Deep Macroeconomic Wisdom: When You're Broke, You're Broke

Wow. Did this guy take me seriously! A few more thousand like him and we could see some real economic pain...oh, wait...we are seeing economic pain, at least some of us.

On another note, anybody who has heard me fulminate over dinner, drinks or otherwise about the expected path of our country's and various states' fiscal reckoning (and you know who you are!) know that I do not think our political system can deal with our fiscal challenges. Like a drug addict, we have to hit rock bottom. Literally the government employee paychecks, the pension checks and the tax refund checks have to simply stop coming in the mail before we will change course and rethink our big goverment model. Victor Davis Hanson expresses this exact view quite better than I could:

"Bankruptcy, not politics, is the final arbiter: Individuals, firms, and nations either buy particular bonds or they don’t. And a nation like Greece, in turn, either pays what it has borrowed or it doesn’t. All the op-eds in the New York Times cannot change that fact."

You can seemlessly substitute California, New York, New Jersey, or Illinois as needed. Thus Chris Christie looks like a macroeconomic genius when he states that "unlike the federal government, the state of New Jersey can't just print money." People buy bonds or they don't, New Jersey pays back what it owes or it doesn't. It has the money to mail a pensioner a check today or it doesn't. Just raise taxes, say the unions.
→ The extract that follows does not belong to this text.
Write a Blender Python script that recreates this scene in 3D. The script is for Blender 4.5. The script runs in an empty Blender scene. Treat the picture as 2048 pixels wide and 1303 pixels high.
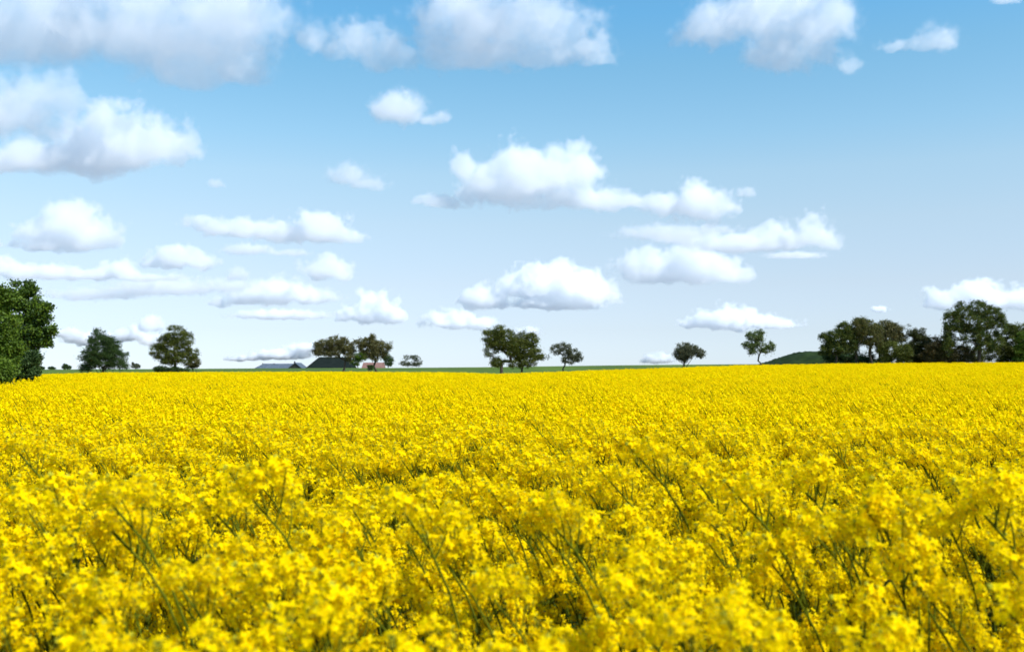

Well, you can raise taxes all you like, if guys like that small business owner in the Instapundit post don't leave the state outright, they can do what that guy is doing and ensure that all the people he patronizes have no income to speak of either. I say good for him, politicians and their union cronies have effectively been saying "f*&k you, pay up and shut up" and he is saying back "no, f*&K you, you can go broke while I sit this one out."